A 529 plan is a tax-advantaged savings vehicle designed to help individuals save for qualified educational expenses. Many people saving for significant life events, such as purchasing a home, might wonder if these dedicated education funds can be repurposed for real estate. Generally, 529 funds cannot be directly used to buy a house without incurring significant tax consequences. This article explains the intended use of 529 plans, the financial implications of non-qualified withdrawals, and strategies where these funds can indirectly support broader financial goals.
A 529 plan is a state-sponsored, tax-advantaged investment account designed to encourage saving for future education costs. Contributions grow tax-deferred, and qualified withdrawals are federal income tax-free. Funds are specifically intended for qualified higher education expenses at eligible educational institutions. These expenses include tuition, fees, books, supplies, and equipment required for enrollment. For students enrolled at least half-time, room and board costs are also qualified, though often limited to the allowance determined by the educational institution.
Beyond traditional college costs, 529 plans can cover a range of other educational expenditures. This includes up to $10,000 annually per beneficiary for K-12 tuition at public, private, or religious schools. Funds can also be used for fees, books, supplies, and equipment required for participation in registered apprenticeship programs. Additionally, certain computer technology, related equipment, and internet access services can be qualified expenses if used by the beneficiary for educational purposes.

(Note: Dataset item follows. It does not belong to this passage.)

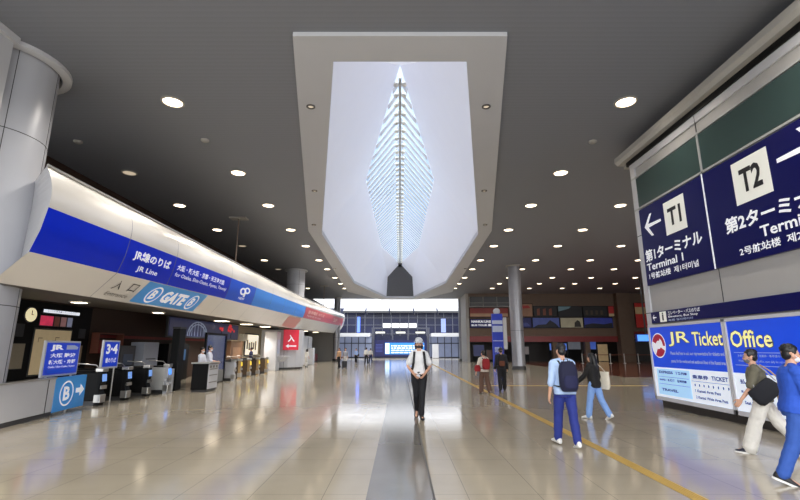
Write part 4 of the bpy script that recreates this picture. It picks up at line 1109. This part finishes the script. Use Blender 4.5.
# navy strip
t = wall_board('direction_strip', 'long narrow navy strip with small arrow and lift symbol', 13.07, 3.6, 2.28, 2.6, NAVY)
arrow_l(12.88, 2.44, .1, t, True)
MB().box(x-.002, x+.006, 12.32, 12.62, 2.3, 2.58).build('white_square', SQ, t)
m = MB(); m.box(x-.006, x, 12.44, 12.5, 2.34, 2.5); m.ell((x-.003, 12.47, 2.53), (.003, .03, .025), 10, 6); m.build('figure_symbol', LETK, t)
rt('エレベーター・バスのりば', 12.22, 10.9, 2.47, 2.57, LETW, t, .01)
rt('Elevators, Bus Stop', 12.22, 11.0, 2.38, 2.45, LETW, t, .01)
rt('电梯 엘리베이터', 12.22, 11.2, 2.3, 2.36, LETS, t, .01)
# ticket office posters
FRAMEW = mat('poster_frame_white', (208, 208, 214), .35)
RB = mat('royal_blue_poster', (14, 68, 206), .3, 0, .04, 8, (14, 68, 206), .35)
PW = mat('poster_pale', (226, 234, 246), .4, 0, .03, 8, (226, 234, 246), .3)
PB = mat('poster_light_blue', (164, 206, 244), .4, 0, .04, 8, (164, 206, 244), .35)
def office(lb, ya, yb):
    t = thing('ticket_office_panel', lb, 'sign')
    m = MB()
    m.box(XR-.05, XR+.04, yb, ya, .2, .3); m.box(XR-.05, XR+.04, yb, ya, 2.17, 2.24)
    m.box(XR-.05, XR+.04, ya-.07, ya, .2, 2.24); m.box(XR-.05, XR+.04, yb, yb+.05, .2, 2.24)
    m.build('frame', FRAMEW, t, bevel=.006)
    MB().box(XR-.02, XR+.04, yb+.05, ya-.07, 1.08, 2.17).build('blue_panel', RB, t)
    MB().box(XR-.02, XR+.04, yb+.05, ya-.07, .3, 1.08).build('white_panel', PW, t)
    return t
X2 = XR-.026
t = office('left ticket office panel reading JR Ticket with round red emblem', 13.3, 10.2)
# emblem: white disc, crimson quarters
def disc(yc, zc, r, m_, name, xx, a0=0, a1=2*PI, k=28, ri=0.):
    mb = MB(); P = []
    for i in range(k+1):
        a = a0+(a1-a0)*i/k
        P.append((xx, yc+math.cos(a)*r, zc+math.sin(a)*r*1.0)); P.append((xx, yc+math.cos(a)*ri, zc+math.sin(a)*ri))
    mb.add(P, [(2*i, 2*i+1, 2*i+3, 2*i+2) for i in range(k)]); return mb.build(name, m_, t)
CRIM = mat('crimson_print', (206, 30, 70), .4)
ed = disc(12.86, 1.67, .34, LETW, 'emblem_disc', X2, ri=.001)
disc(12.86, 1.67, .31, CRIM, 'emblem_ring', X2-.003, .35*PI, 1.02*PI, ri=.2)
disc(12.86, 1.67, .31, CRIM, 'emblem_quarter', X2-.004, .12*PI, .62*PI, ri=.13)
disc(12.86, 1.67, .31, CRIM, 'emblem_quarter', X2-.004, 1.15*PI, 1.7*PI, ri=.1)
rt('JR', 12.38, 11.45, 1.63, 2.03, mat('grey_outline', (110, 106, 90), .5), t, .035, X2)
rt('JR', 12.36, 11.47, 1.645, 2.015, LETY, t, .005, X2-.003)
rt('Ticket', 11.37, 10.27, 1.64, 2.0, MATS['grey_outline'], t, .035, X2)
rt('Ticket', 11.35, 10.29, 1.655, 1.985, LETY, t, .012, X2-.003)
rt('Please feel free to ask our representative for tickets and', 12.35, 10.3, 1.4, 1.51, LETS, t, .03, X2)
rt('passes, for the westbound and eastbound lines of the Kansai area', 12.35, 10.3, 1.2, 1.31, LETS, t, .03, X2)
MB().box(X2-.001, X2+.006, 11.65, 13.1, .36, 1.04).build('blue_box', PB, t)
for (y0, y1, z0, z1, s) in ((13.0, 12.35, .92, .99, 'EXPRESS'), (12.25, 11.75, .92, .99, '特急列車'), (13.0, 12.3, .72, .79, 'RAPID・新快速'), (12.2, 11.8, .72, .79, '普通列車'), (12.95, 12.2, .46, .53, 'TRAVEL')):
    rt(s, y0, y1, z0, z1, LETB, t, .04, X2-.004)
for (y0, y1, z0, z1, s) in ((11.55, 10.95, .86, .96, '乗車券'), (10.85, 10.3, .86, .96, 'TICKET'), (11.5, 10.3, .68, .75, '・・・・・・・・'), (11.5, 10.6, .55, .62, '1 Kansai Area Pass'), (11.5, 10.4, .4, .47, '2 Kansai Wide Area Pass')):
    rt(s, y0, y1, z0, z1, LETB, t, .03, X2-.002)
m = MB()
for z in (.64, .83): m.box(X2-.002, X2+.002, 11.7, 13.05, z, z+.008)
m.box(X2-.002, X2+.002, 10.25, 11.6, .8, .808); m.build('ruled_line', LETB, t)
t = office('right ticket office panel reading Office', 10.18, 5.4)
rt('Office', 10.06, 8.9, 1.6, 1.98, MATS['grey_outline'], t, .035, X2)
rt('Office', 10.04, 8.92, 1.615, 1.965, LETY, t, .012, X2-.003)
m = MB()
for z in (1.5, 1.24): m.box(X2-.002, X2+.004, 8.55, 10.0, z, z+.012)
m.build('ruled_line', LETS, t)
rt('JR乗車券・特急券・定期券・新幹線のりつぎ', 9.9, 8.6, 1.41, 1.47, LETS, t, .01, X2)
rt('Welcome to the ticket office, open daily for rail passes', 9.9, 8.6, 1.3, 1.36, LETS, t, .01, X2)
for (y0, y1, z0, z1, s) in ((9.95, 9.3, .86, .96, '払い戻し'), (9.95, 9.2, .66, .73, 'Refund, Change'), (9.9, 9.2, .45, .52, 'Seat Reservation'), (7.8, 6.2, .8, 1.0, '営業時間')):
    rt(s, y0, y1, z0, z1, LETB, t, .03, X2)

# ------------------------------------------------------------------ far right wing details
def wall_pic(lb, x0, x1, z0, z1, fn, base, cat='poster', e=.35):
    t = thing('billboard', lb, cat, (x0, 53.98, z0)); W = x1-x0; Hh = z1-z0
    MB().box(0, W, -.12, 0, 0, Hh).build('frame', BLACK, t)
    MB().box(.06, W-.06, -.14, -.12, .06, Hh-.06).build('picture', base, t)
    fn(t, W, Hh); return t
def hill(t, W, Hh, c, pts, nm='picture_shape'):
    MB().poly([(W*a, -.15, Hh*b) for a, b in pts]).build(nm, c, t)
pm = lambda n, c, e=.1: mat(n, tuple(int(q*.75) for q in c), .5, 0, .4, 1.5, c, e)
wall_pic('upper far billboard with a brown night scene', 15.85, 18.7, 5.2, 6.5, lambda t, W, h: [hill(t, W, h, pm('p_rust', (120, 60, 40)), [(.15+.25*k, .15), (.27+.25*k, .15), (.27+.25*k, .8), (.15+.25*k, .7)]) for k in range(3)], pm('p_black', (24, 22, 22)))
wall_pic('upper far billboard with pale sweep over black', 18.75, 21.7, 5.2, 6.5, lambda t, W, h: hill(t, W, h, pm('p_sweep', (110, 140, 150)), [(.03, .5), (.45, .75), (.55, .95), (.03, .95)]), pm('p_black2', (16, 16, 20)))
wall_pic('upper far billboard with dim brown lights', 21.75, 24.7, 5.2, 6.5, lambda t, W, h: [hill(t, W, h, pm('p_dimbrown', (70, 54, 40)), [(.1+.2*k, .2), (.2+.2*k, .2), (.2+.2*k, .6), (.1+.2*k, .6)]) for k in range(4)], pm('p_black3', (22, 22, 24)))
wall_pic('lower far billboard, plain deep blue at the left end', 14.1, 15.6, 3.9, 5.15, lambda t, W, h: hill(t, W, h, pm('p_blue2', (60, 70, 140)), [(.1, .1), (.9, .2), (.6, .5), (.1, .4)]), pm('p_blue', (24, 28, 96)))
wall_pic('lower far billboard with blue mountain view', 15.65, 18.9, 3.9, 5.15, lambda t, W, h: hill(t, W, h, pm('p_mount', (20, 22, 34)), [(.03, .05), (.97, .05), (.85, .4), (.65, .75), (.5, .35), (.2, .3)]), pm('p_sky', (80, 96, 170)))
wall_pic('lower far billboard with cream ground and dark tree', 18.95, 21.7, 3.9, 5.15, lambda t, W, h: hill(t, W, h, pm('p_tree', (40, 36, 30)), [(.6, .1), (.9, .1), (.85, .6), (.75, .75), (.62, .5)]), pm('p_cream', (186, 178, 150)))
wall_pic('lower far billboard with blue harbour lights', 21.75, 25.2, 3.9, 5.15, lambda t, W, h: hill(t, W, h, pm('p_harb', (16, 18, 30)), [(.03, .05), (.97, .05), (.97, .5), (.7, .35), (.3, .45), (.03, .3)]), pm('p_night', (50, 62, 160)))
wall_pic('tan and red map board left of the upper billboards', 13.3, 15.8, 5.2, 6.8, lambda t, W, h: hill(t, W, h, pm('p_red', (160, 40, 40)), [(.3, .6), (.9, .65), (.8, .85), (.3, .8)]), pm('p_tan', (150, 110, 84)))
wall_pic('red board right of the upper billboards', 24.75, 25.5, 5.2, 6.5, lambda t, W, h: hill(t, W, h, pm('p_creamb', (190, 170, 130)), [(.08, .05), (.92, .05), (.92, .3), (.08, .3)]), pm('p_red2', (170, 36, 34)))
wall_pic('shop board with red header at the far right', 27.9, 31.2, 3.9, 6.9, lambda t, W, h: (hill(t, W, h, pm('p_cream3', (176, 152, 110)), [(.02, .55), (.98, .55), (.98, .82), (.02, .82)]), hill(t, W, h, pm('p_blue4', (50, 56, 150)), [(.5, .08), (.98, .08), (.98, .5), (.5, .5)])), pm('p_red3', (176, 40, 34)))
t = wall_pic('tan and red shop sign over the blue sign at the far left of the wing', 8.25, 12.9, 5.15, 6.3, lambda t, W, h: hill(t, W, h, pm('p_tan2', (176, 140, 110)), [(.02, .08), (.98, .08), (.98, .4), (.02, .4)]), pm('p_redb', (140, 50, 40)))
text('関西空港 グルメ', lambda u, v: Vector((.3+3.2*u, -.155, .58+.42*v)), DRED, t, .03)
t = wall_pic('deep blue sign with white lettering at the far left of the wing', 8.25, 11.4, 3.9, 5.0, lambda t, W, h: None, pm('p_blue5', (26, 32, 110)))
text('NANKAI LINE', lambda u, v: Vector((.2+2.3*u, -.155, .62+.28*v)), LETW, t, .04)
text('BUS TOUR 案内', lambda u, v: Vector((.2+2.7*u, -.155, .2+.28*v)), LETW, t, .04)
# upper gallery opening
t = thing('gallery_window', 'dark upper gallery window at the left of the far wall', 'window', (8.25, 53.98, 6.35))
MB().box(0, 5.0, -.1, 0, 0, 1.25).build('recess', mat('gallery_dark', (50, 50, 52), .3), t)
m = MB()
for k in range(4): m.box(k*1.65, k*1.65+.06, -.16, -.1, 0, 1.25)
m.box(0, 5.0, -.16, -.1, .05, .12); m.box(0, 5., -.16, -.1, .5, .54); m.build('rail', GREY, t)
# vertical banner pylon beside the column
t = thing('banner_pylon', 'tall blue and white vertical sign pylon left of the free column', 'sign', (8.1, 38, 0))
MB().box(-.45, .45, -.08, .08, .05, 4.4).build('board', mat('pylon_blue', (44, 66, 190), .4, 0, .3, 2), t, bevel=.01)
for z, hh in ((2.9, .5), (3.55, .3), (2.15, .06)): MB().box(-.42, .42, -.1, -.08, z, z+hh).build('white_band', mat('pylon_white', (190, 200, 226), .4, 0, .1, 6), t)
MB().ell((.0, 0, 4.6), (.3, .06, .28), 16, 9).build('round_symbol', mat('pylon_round', (196, 200, 208), .4), t, True)
MB().box(.52, .78, -.05, .05, 1.5, 4.1).build('side_board', mat('pylon_side', (200, 200, 200), .4), t)
MB().box(-.55, .55, -.25, .25, 0, .06).build('base', DGREY, t)
MB().box(.45, .52, -.03, .03, 1.6, 4.0).build('bracket', STEEL, t)
text('国際線', lambda u, v: Vector((-.3+.6*u, -.092, 1.2+.5*v)), LETS, t, .03)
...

Housing costs not directly tied to a student’s enrollment and living expenses at an eligible educational institution are generally not qualified expenses. Using 529 funds for a home down payment, mortgage payments, or general housing not linked to the beneficiary’s half-time enrollment falls outside qualified educational expenses. Mortgage payments, for instance, represent loan repayment, not housing costs.
Withdrawing funds from a 529 plan for expenses not deemed “qualified” carries specific financial repercussions. While the original contributions to the plan are returned tax-free, any earnings portion of a non-qualified withdrawal becomes subject to federal income tax. This means the investment gains are taxed at the beneficiary’s ordinary income tax rate.
Beyond federal income tax, a 10% federal penalty tax typically applies to the earnings portion of non-qualified withdrawals. For example, if a $10,000 non-qualified withdrawal includes $2,000 in earnings, that $2,000 would be subject to both income tax and the 10% federal penalty. This penalty is designed to discourage using 529 plans for non-educational purposes.
State income taxes and penalties may also apply to non-qualified distributions, varying by state. Some states may recapture previously granted tax deductions or credits if funds are used for non-qualified purposes.
There are limited exceptions where the 10% federal penalty may be waived, even for non-qualified withdrawals. These exceptions include instances where the beneficiary dies or becomes disabled, or if they receive a tax-free scholarship. However, even in these cases, the earnings portion may still be subject to federal income tax.
While 529 funds cannot directly finance a home purchase, their appropriate use can indirectly support broader financial objectives, including housing. By covering educational costs, 529 plans can free up other personal savings or income that might otherwise be allocated to education. This redirected cash flow could then be available for other major life expenses, such as a down payment on a house or mortgage payments.
A specific provision allows for the use of 529 funds to repay student loans. Up to $10,000 can be used from a 529 plan to pay down qualified student loans for the designated beneficiary. An additional $10,000 lifetime limit applies for each of the beneficiary’s siblings. This can alleviate student loan debt burdens, potentially improving an individual’s debt-to-income ratio and increasing their capacity to save for or afford a home.
The SECURE Act 2.0 introduced another option for managing unused 529 funds by allowing limited rollovers to a Roth IRA. As of January 1, 2024, up to $35,000 can be rolled over from a 529 plan to a Roth IRA over the beneficiary’s lifetime, provided the 529 account has been open for at least 15 years. This rollover is subject to the annual Roth IRA contribution limits and other specific conditions.
This Roth IRA rollover option can be beneficial for beneficiaries with remaining 529 funds after completing their education. While it does not directly fund a home purchase, it provides a tax-advantaged way to repurpose education savings for retirement. By strengthening retirement savings, it can indirectly free up other personal funds that might otherwise be earmarked for retirement, making them available for housing or other significant financial goals.